_Given instruction_
Stop after the line with "COL = SC.collection": repeat exactly every line before it, beginning with the first, and that line itself.

_Information shown_
# # # # #

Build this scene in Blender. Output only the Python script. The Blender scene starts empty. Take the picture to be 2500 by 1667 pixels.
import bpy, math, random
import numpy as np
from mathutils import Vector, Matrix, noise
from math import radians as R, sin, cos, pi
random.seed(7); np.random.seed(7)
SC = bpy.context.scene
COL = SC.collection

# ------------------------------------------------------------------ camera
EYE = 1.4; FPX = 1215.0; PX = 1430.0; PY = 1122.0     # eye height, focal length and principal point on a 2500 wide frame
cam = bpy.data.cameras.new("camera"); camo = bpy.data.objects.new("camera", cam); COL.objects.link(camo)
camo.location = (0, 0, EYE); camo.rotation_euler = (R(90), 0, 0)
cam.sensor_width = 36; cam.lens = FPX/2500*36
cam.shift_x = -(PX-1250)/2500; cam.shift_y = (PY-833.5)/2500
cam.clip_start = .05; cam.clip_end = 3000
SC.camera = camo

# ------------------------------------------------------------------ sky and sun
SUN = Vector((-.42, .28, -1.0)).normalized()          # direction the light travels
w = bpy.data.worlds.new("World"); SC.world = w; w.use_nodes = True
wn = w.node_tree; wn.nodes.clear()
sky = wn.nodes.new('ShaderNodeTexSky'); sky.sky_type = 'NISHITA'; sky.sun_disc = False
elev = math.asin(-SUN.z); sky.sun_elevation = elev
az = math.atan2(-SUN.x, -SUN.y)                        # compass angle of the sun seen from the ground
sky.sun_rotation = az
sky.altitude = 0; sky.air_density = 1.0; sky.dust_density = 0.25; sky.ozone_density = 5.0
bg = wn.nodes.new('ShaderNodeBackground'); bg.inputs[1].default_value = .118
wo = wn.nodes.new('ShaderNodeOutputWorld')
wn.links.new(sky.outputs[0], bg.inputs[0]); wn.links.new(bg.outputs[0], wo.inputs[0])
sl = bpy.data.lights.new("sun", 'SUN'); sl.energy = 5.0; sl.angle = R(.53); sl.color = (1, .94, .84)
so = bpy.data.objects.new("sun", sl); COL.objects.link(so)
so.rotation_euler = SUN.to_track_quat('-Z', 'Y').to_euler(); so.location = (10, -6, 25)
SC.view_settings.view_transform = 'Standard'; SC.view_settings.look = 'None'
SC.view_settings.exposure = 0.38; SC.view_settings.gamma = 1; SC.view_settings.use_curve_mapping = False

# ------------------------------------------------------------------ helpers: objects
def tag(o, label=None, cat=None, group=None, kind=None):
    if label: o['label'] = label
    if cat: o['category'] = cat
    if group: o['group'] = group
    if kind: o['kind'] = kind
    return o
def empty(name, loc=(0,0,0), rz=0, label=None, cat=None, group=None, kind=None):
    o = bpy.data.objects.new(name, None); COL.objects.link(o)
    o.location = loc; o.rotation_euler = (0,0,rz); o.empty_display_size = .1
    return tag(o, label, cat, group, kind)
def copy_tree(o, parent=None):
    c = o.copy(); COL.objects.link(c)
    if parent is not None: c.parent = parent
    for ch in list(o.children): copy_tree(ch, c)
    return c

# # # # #

_Exercise output_
Build this scene in Blender. Output only the Python script. The Blender scene starts empty. Take the picture to be 2500 by 1667 pixels.
import bpy, math, random
import numpy as np
from mathutils import Vector, Matrix, noise
from math import radians as R, sin, cos, pi
random.seed(7); np.random.seed(7)
SC = bpy.context.scene
COL = SC.collection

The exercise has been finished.